November 30, 2010

A Great Miracle of the Apostle Andrew in Cyprus in 1912

The Holy Monastery of the Apostle Andrew in Karpasia, Cyprus, which is presently in the occupied area of Cyprus under the Turks, has an unknown history. According to tradition, it was here where the ship of the Apostle Andrew was in a lull for three days. It was also here where the Apostle struck a rock to create a source of water, which runs from the old church where the holy water flows near the sea. This holy water healed the blind son of the captain of the ship, who, according to tradition, later built the first church here dedicated to the first-called disciple of Christ, Andrew.

However, what made this monastery famous to every Cypriot was the following miracle:

During the abbacy of Economou Christophorou Kykkotis a wonderful event happened which moved the residents of Cyprus and increased respect and love for the Apostle Andrew and his monastery.

Around 1896 certain Turks in the city of Allagia, Asia Minor kidnapped the only son of a poor Greek woman named Maria. Despite her efforts to restore her 13 year-old son, this became unfortunately impossible.

Little Pentelis Hatzigeorgis was taken by his kidnappers to military schools to serve in the Islamic battalions, and after graduation would enter into service of the Sultan and Muhammad.

The mother of the child placed her hope in God and prayed daily for His mercy and the restoration of her child. Many years passed, it was 1912, and Maria saw in her dreams a certain man named Andrew, and he announced to her that she would soon see her son. Maria believed that her visitor was none other than the first-called disciple of Christ Himself. She immediately boarded an Austrian steamer which was going from Smyrna to Larnaka in order to venerate the Apostle Andrew at his monastery in Cyprus.

On this same ship were many Cypriots, men and women, who were working in Mersina and Adana for an official German company that manufactured large rail projects in the East. Also aboard were a small group of dervishes, who were visiting Cyprus to attend a pending issue regarding one of their Tekke's on the island. To certain women on the ship Maria expressed her deep conviction that with the help of Saint Andrew she would get back her son.

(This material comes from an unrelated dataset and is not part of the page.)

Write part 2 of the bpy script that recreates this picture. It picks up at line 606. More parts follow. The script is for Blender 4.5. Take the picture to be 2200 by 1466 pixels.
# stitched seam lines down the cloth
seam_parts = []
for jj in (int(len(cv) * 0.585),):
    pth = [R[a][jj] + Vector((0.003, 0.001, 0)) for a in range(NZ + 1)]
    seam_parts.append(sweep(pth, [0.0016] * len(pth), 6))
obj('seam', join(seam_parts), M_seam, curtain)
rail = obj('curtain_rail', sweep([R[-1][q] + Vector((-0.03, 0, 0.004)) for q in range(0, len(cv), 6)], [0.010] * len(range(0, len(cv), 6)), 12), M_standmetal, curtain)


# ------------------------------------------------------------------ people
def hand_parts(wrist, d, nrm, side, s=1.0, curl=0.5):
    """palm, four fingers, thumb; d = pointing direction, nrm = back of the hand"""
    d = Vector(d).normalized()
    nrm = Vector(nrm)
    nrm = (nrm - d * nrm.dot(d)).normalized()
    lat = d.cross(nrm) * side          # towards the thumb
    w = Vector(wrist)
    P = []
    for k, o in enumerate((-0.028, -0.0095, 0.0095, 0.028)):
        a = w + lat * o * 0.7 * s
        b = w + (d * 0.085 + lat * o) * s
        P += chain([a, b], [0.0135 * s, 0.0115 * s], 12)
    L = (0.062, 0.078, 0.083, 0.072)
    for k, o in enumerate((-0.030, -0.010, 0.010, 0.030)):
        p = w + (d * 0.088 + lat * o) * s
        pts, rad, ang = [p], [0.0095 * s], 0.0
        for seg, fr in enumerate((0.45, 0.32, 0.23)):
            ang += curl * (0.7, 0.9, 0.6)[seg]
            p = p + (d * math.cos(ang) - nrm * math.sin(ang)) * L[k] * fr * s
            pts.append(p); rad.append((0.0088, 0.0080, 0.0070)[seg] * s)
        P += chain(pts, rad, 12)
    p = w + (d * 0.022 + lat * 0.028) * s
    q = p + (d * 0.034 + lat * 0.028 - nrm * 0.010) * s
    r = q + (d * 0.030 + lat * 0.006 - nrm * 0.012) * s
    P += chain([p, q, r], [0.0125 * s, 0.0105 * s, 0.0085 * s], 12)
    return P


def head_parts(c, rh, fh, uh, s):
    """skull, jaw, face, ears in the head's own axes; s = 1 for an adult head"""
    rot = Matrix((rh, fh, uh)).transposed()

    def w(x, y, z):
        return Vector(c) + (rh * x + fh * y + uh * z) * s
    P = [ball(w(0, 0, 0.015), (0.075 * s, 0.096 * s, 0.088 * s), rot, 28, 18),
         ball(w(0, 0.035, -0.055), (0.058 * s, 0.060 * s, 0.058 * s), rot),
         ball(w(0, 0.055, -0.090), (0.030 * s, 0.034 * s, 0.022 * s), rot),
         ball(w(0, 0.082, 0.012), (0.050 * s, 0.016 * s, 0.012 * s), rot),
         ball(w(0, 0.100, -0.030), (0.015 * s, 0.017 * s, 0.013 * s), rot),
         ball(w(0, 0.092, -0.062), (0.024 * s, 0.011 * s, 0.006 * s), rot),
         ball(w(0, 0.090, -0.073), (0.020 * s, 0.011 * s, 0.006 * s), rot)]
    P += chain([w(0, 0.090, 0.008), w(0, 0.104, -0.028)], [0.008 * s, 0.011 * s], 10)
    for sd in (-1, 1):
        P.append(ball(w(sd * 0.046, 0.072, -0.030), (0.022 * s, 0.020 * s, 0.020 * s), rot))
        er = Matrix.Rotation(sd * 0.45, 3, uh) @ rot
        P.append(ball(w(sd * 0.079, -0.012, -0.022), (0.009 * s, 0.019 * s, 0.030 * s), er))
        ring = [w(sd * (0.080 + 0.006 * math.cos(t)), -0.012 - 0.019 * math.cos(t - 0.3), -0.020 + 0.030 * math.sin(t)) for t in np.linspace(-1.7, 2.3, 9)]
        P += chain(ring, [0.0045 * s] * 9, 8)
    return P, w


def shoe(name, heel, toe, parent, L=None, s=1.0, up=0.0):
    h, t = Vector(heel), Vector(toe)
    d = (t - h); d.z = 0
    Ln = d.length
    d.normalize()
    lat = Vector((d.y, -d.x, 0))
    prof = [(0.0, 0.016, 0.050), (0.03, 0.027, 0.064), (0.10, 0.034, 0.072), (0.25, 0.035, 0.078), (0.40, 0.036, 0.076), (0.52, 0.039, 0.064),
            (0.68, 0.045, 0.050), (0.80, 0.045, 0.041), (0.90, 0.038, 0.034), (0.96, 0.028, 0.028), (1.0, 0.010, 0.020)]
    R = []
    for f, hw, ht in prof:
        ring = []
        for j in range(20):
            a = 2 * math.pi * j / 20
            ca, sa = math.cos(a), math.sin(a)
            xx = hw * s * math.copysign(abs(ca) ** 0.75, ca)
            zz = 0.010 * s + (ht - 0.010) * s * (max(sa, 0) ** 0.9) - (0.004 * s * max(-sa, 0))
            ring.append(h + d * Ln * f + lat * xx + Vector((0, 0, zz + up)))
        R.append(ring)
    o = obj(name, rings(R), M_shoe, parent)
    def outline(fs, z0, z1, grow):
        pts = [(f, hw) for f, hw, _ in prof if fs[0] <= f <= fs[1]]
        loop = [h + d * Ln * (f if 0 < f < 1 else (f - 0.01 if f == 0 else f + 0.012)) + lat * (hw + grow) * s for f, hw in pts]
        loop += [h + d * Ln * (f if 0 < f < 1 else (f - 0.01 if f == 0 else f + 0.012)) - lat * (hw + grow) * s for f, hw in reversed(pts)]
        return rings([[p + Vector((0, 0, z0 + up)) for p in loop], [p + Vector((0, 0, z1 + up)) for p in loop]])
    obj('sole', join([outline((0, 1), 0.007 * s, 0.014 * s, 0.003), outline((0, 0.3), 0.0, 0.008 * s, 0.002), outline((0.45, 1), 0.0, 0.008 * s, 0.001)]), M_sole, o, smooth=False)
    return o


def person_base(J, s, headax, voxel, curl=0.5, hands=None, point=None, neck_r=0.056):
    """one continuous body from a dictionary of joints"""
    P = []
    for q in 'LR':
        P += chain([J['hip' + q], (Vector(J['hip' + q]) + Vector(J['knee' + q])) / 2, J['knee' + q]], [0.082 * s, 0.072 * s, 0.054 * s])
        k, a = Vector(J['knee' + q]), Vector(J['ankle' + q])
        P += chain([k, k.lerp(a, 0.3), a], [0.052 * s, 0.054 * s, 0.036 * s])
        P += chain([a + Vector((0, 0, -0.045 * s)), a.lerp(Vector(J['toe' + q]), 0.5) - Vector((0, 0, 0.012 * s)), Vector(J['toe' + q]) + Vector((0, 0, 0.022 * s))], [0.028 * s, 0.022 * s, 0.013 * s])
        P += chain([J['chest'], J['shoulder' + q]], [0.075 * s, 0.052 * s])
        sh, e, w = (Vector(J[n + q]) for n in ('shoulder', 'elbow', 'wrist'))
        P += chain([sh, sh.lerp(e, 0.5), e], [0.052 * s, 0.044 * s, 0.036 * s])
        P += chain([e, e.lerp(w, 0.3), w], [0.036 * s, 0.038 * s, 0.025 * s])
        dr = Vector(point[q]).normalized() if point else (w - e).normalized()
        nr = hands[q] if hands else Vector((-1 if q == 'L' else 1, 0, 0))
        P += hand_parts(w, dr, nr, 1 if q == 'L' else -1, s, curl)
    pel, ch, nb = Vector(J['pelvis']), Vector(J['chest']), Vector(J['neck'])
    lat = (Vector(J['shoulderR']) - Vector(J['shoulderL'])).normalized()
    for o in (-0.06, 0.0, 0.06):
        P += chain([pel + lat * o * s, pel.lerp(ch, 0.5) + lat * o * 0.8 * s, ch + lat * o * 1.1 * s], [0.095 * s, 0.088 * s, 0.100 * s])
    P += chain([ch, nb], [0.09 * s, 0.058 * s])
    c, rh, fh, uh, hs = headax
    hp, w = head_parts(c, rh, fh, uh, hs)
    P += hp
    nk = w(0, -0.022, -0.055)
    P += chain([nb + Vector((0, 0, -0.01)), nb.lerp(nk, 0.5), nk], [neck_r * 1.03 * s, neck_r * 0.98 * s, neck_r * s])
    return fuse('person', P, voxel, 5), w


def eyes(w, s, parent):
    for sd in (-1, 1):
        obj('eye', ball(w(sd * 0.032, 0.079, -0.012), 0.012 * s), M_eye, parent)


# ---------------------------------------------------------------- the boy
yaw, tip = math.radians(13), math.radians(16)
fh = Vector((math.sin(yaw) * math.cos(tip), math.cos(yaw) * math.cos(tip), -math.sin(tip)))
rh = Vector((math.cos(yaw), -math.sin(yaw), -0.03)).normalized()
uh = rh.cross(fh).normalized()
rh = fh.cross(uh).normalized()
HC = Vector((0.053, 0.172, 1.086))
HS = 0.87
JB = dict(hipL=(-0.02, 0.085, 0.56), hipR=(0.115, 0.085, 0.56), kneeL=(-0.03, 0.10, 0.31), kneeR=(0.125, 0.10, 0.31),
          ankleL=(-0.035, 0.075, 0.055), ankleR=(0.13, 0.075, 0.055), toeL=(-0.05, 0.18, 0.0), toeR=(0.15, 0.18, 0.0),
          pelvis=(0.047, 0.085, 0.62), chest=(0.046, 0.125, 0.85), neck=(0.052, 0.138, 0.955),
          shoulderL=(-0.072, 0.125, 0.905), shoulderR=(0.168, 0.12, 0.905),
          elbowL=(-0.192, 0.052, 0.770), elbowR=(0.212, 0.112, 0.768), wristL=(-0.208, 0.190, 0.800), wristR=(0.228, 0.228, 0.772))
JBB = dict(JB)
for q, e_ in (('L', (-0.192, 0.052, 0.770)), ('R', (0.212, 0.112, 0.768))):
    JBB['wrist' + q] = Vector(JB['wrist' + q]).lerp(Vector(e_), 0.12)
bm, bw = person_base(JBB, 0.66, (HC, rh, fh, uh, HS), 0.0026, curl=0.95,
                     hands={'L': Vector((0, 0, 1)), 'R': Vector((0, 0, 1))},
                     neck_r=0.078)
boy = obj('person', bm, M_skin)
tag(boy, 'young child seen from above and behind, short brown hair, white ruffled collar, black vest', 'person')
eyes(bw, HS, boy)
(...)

One of the dervishes overheard the woman with great interest and observed her. Eventually the young man approached Maria. He asked Maria how she would identify her lost son, so she told him of the peculiar pair of birthmarks that he bore on his shoulder and chest. The young man then threw off his woolen cloak to expose the same marks and fell on his knees before his mother. Despite the many years of separation and Turkish education, Pentelis remembered his childhood.

He then removed the hat from his head, dressed in Greek clothes and confessed his Orthodox Christian faith. The joy of both mother and son, together with the other Christians traveling with them, was great and very moving. Immediately when the ship docked in Larnaka, both mother and son ran to the Church of Saint Lazarus, where they prayed fervently and thanked the Apostle Andrew. Approaching the priest of the church, Fr. John Makoulis, he confessed once again his faith in the Holy Trinity. Fr. John then chrismated him to return him officially once again to the Orthodox Christian faith.

They then visited the Monastery of Saint Andrew where they venerated Saint Andrew and once again thanked him for the deliverance of Pentelis and the answered prayers of Maria. From there they went to Kykkos Monastery where they stayed for a few days.

Within months of this event, the shrine received a stream of pilgrims which increased into a flood as the saint proved his power over a random pilgrimage of supplicants, Greeks as well as Turks, sophisticated Athenians as well as local peasants.